August 12, 1996

The inversion which had "capped" convection over the northern San Joaquin Valley over the weekend finally broke this morning, allowing for interesting weather to return to the area.....

At 0500 PDT this morning, I went outside to check the weather conditions. Radar had indicated light rain showers moving northwest towards Turlock throughout the predawn hours, so I went outside in hopes of seeing a few raindrops splatter on the ground. Instead, I was greeted to brilliant in-cloud (IC) and cloud-to-cloud (CC) lightning illuminating the southeastern sky. I watched the storm over the next few minutes to get an idea of movement and distance. I didn't hear any thunder, but additional IC and CC strikes illuminated a (high) cloud base, so I estimated the storm to be 30 mi to my ESE.

As the storm moved NW and daylight increased, I got a better view of the storm. At 0515, I saw a cloud-to-ground (CG) strike to the E. At this time it became apparent that I better capture this light show on video. Unfortunately, the lightning decreased in frequency (about one strike every two or three minutes) while I videotaped, but I managed to get a spectacular CC strike just before the battery ran out.

Amid all the excitement, I had not yet contacted the National Weather Service in Sacramento. Thunderstorms had not been in the forecast, so imagine their surprise when the spotter phone rang at 0530! The surprise in the forecaster's voice was apparent when I informed him that lightning had been occurring to my east for the past 30 minutes. Within 15 minutes, the forecast for Zone 5 was amended to include thunderstorms north of Fresno, mainly along the foothills.

As that storm continued to drift NW, a new storm went up almost directly over Turlock.

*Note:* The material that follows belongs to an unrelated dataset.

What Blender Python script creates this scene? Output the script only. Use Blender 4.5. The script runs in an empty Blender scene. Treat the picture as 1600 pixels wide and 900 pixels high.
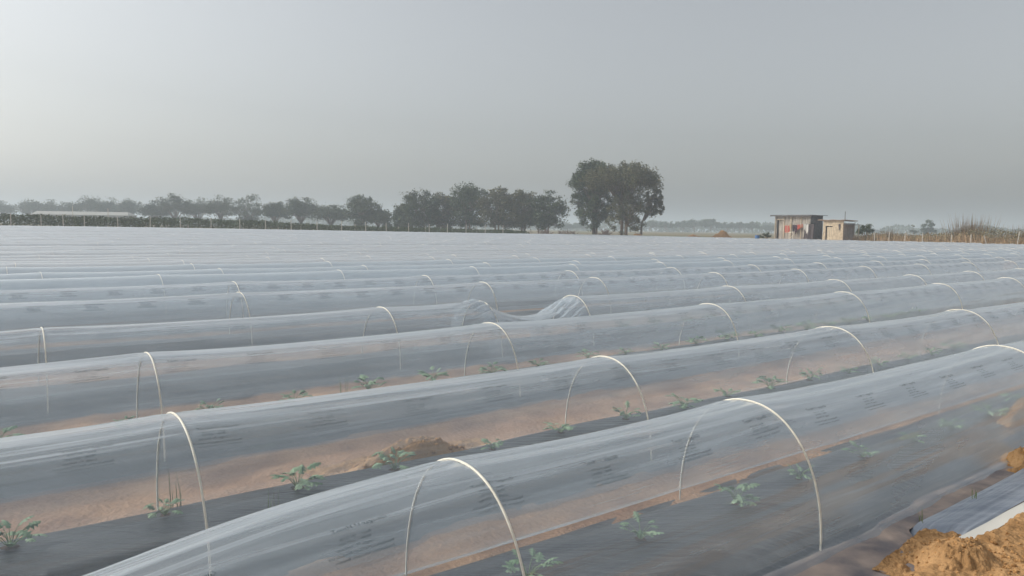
import bpy, bmesh, math, random
import numpy as np
from mathutils import Vector, Matrix

S = bpy.context.scene
COL = S.collection
R_ = math.radians
random.seed(7)
rng = np.random.default_rng(7)

# ------------------------------------------------------------------ camera, sky, sun, exposure
HC, FPX = 1.82, 1150.0
ROLL = math.atan(0.014)
PITCH = math.atan((450 - 356.7) * math.cos(ROLL) / FPX)
cf = np.array([0, math.cos(PITCH), -math.sin(PITCH)])
r0 = np.array([1.0, 0, 0]); u0 = np.array([0, math.sin(PITCH), math.cos(PITCH)])
cR = r0 * math.cos(ROLL) + u0 * math.sin(ROLL)
cU = -r0 * math.sin(ROLL) + u0 * math.cos(ROLL)
cam = bpy.data.objects.new('camera', bpy.data.cameras.new('camera'))
COL.objects.link(cam)
cam.data.sensor_width = 36
cam.data.lens = 36 * FPX / 1600
cam.data.clip_start = 0.05; cam.data.clip_end = 9000
M = Matrix(((cR[0], cU[0], -cf[0], 0), (cR[1], cU[1], -cf[1], 0), (cR[2], cU[2], -cf[2], HC), (0, 0, 0, 1)))
cam.matrix_world = M
S.camera = cam

SUN_EL, SUN_AZ = 36.0, -82.0          # azimuth from +Y (view direction) towards +X
W = bpy.data.worlds.new('World'); S.world = W; W.use_nodes = True
nt = W.node_tree; nt.nodes.clear()
wo = nt.nodes.new('ShaderNodeOutputWorld'); bg = nt.nodes.new('ShaderNodeBackground')
sky = nt.nodes.new('ShaderNodeTexSky'); sky.sky_type = 'NISHITA'; sky.sun_disc = False
sky.sun_elevation = R_(SUN_EL); sky.sun_rotation = R_(SUN_AZ)
sky.air_density = 1.2; sky.dust_density = 4.0; sky.ozone_density = 1.0
hsv = nt.nodes.new('ShaderNodeHueSaturation'); hsv.inputs['Saturation'].default_value = 0.26
nt.links.new(sky.outputs[0], hsv.inputs['Color']); tn = nt.nodes.new('ShaderNodeMixRGB'); tn.blend_type = 'MULTIPLY'; tn.inputs[0].default_value = 1; tn.inputs[2].default_value = (.985, 1.0, 1.0, 1)
nt.links.new(hsv.outputs[0], tn.inputs[1]); nt.links.new(tn.outputs[0], bg.inputs[0])
bg.inputs[1].default_value = 0.128
nt.links.new(bg.outputs[0], wo.inputs[0])
sd = bpy.data.lights.new('sun', 'SUN'); sd.energy = 2.0; sd.angle = R_(6.0); sd.color = (1.0, 0.93, 0.82)
sun = bpy.data.objects.new('sun', sd); COL.objects.link(sun)
az = R_(SUN_AZ); el = R_(SUN_EL)
sv = Vector((math.sin(az) * math.cos(el), math.cos(az) * math.cos(el), math.sin(el)))
sun.rotation_euler = sv.to_track_quat('Z', 'Y').to_euler()
S.view_settings.view_transform = 'Standard'; S.view_settings.look = 'None'
S.view_settings.exposure = 0.15; S.view_settings.gamma = 1.0
S.render.engine = 'CYCLES'
S.cycles.transparent_max_bounces = 48
S.cycles.max_bounces = 8
S.cycles.volume_bounces = 1
S.cycles.use_denoising = True

# ------------------------------------------------------------------ field frame: r runs along the tunnels, p across them
RD = np.array([0.8000888, 0.59988159]); ND = np.array([-0.59988159, 0.8000888])
def sm(t):
    t = np.clip(t, 0, 1); return t * t * (3 - 2 * t)
def terr(r, p):
    return 0.5 * sm((p - 20) / 100) * sm((104 - r) / 100)
def W3(r, p, z):
    r = np.asarray(r, float); p = np.asarray(p, float)
    return np.stack([RD[0] * r + ND[0] * p, RD[1] * r + ND[1] * p, z + terr(r, p)], -1)
def rp_of(x, y): return x * RD[0] + y * RD[1], x * ND[0] + y * ND[1]
def at(px, Y, z=0.0):      # a photo column at a given depth, standing on the ground
    X = (px - 800) / FPX * Y
    r, p = rp_of(X, Y)
    return Vector((X, Y, z + float(terr(r, p))))
HORIZ = lambda px: 356.7 + 0.014 * (px - 800)
def height_at(px, y, Y): return HC + (HORIZ(px) - y) * Y / FPX

# value noise
_T = rng.random((256, 256))
def vnoise(x, y):
    xi = np.floor(x).astype(int); yi = np.floor(y).astype(int)
    fx = x - xi; fy = y - yi; fx = fx * fx * (3 - 2 * fx); fy = fy * fy * (3 - 2 * fy)
    g = lambda a, b: _T[a & 255, b & 255]
    return (g(xi, yi) * (1 - fx) + g(xi + 1, yi) * fx) * (1 - fy) + (g(xi, yi + 1) * (1 - fx) + g(xi + 1, yi + 1) * fx) * fy - 0.5
def fbm(x, y, o=4):
    s = 0; a = 1
    for k in range(o):
        s = s + a * vnoise(x * 2 ** k + 17 * k, y * 2 ** k + 31 * k); a *= .5
    return s

# ------------------------------------------------------------------ materials
def mat(name):
    m = bpy.data.materials.new(name); m.use_nodes = True
    m.node_tree.nodes.clear()
    return m, m.node_tree.nodes, m.node_tree.links
def pmat(name, c1, c2=None, scale=5.0, rough=0.85, bump=0.0, bscale=30.0, island=False, spec=0.3, detail=4, metallic=0.0, stretch=None):
    m, N, L = mat(name)
    o = N.new('ShaderNodeOutputMaterial'); b = N.new('ShaderNodeBsdfPrincipled')
    b.inputs['Roughness'].default_value = rough; b.inputs['Specular IOR Level'].default_value = spec
    b.inputs['Metallic'].default_value = metallic
    L.new(b.outputs[0], o.inputs[0])
    if c2 is None: b.inputs['Base Color'].default_value = (*c1, 1)
    tc = N.new('ShaderNodeTexCoord'); mp = N.new('ShaderNodeMapping'); L.new(tc.outputs['Object'], mp.inputs[0])
    if stretch: mp.inputs['Scale'].default_value = stretch
    if c2 is not None:
        if island:
            g = N.new('ShaderNodeNewGeometry'); src = g.outputs['Random Per Island']
        else:
            n = N.new('ShaderNodeTexNoise'); n.inputs['Scale'].default_value = scale; n.inputs['Detail'].default_value = detail
            L.new(mp.outputs[0], n.inputs[0]); src = n.outputs[0]
        cr = N.new('ShaderNodeValToRGB'); cr.color_ramp.elements[0].color = (*c1, 1); cr.color_ramp.elements[1].color = (*c2, 1)
        if not island: cr.color_ramp.elements[0].position = .32; cr.color_ramp.elements[1].position = .68
        L.new(src, cr.inputs[0]); L.new(cr.outputs[0], b.inputs['Base Color'])
    if bump:
        n2 = N.new('ShaderNodeTexNoise'); n2.inputs['Scale'].default_value = bscale; n2.inputs['Detail'].default_value = 6
        L.new(mp.outputs[0], n2.inputs[0])
        bp = N.new('ShaderNodeBump'); bp.inputs['Strength'].default_value = bump; bp.inputs['Distance'].default_value = .03
        L.new(n2.outputs[0], bp.inputs['Height']); L.new(bp.outputs[0], b.inputs['Normal'])
    return m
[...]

This storm actually manage to drop large raindrops at my location from 0542 to 0545, but the rainfall was not enough to measure. During this light shower, thunder boomed from CG strikes about three to five miles to my SW. This storm proved to be brief, as all lightning from this storm had stopped by 0600.

Meanwhile, the first storm maintained its intensity well after sunrise as it moved to my NE. Between 0600 and 0700, I estimated that the storm produced anywhere between 80 and 100 CG strikes to my NE. This storm did not appear to be producing much rain, so I became concerned that numerous fires were being set in that area. Sure enough, there were. As I type, numerous fires continue to burn to my NE, mainly in the Sierra Nevada foothills.

The activity appears to be over for the day, but the heat continues. After this morning's minimum of 76F, the maximum reached 107F. Those temperatures set new records for the day (previous record high minimum/maximum 75F and 103F, both in 1992). The trace of rainfall tied a record originally set in 1991.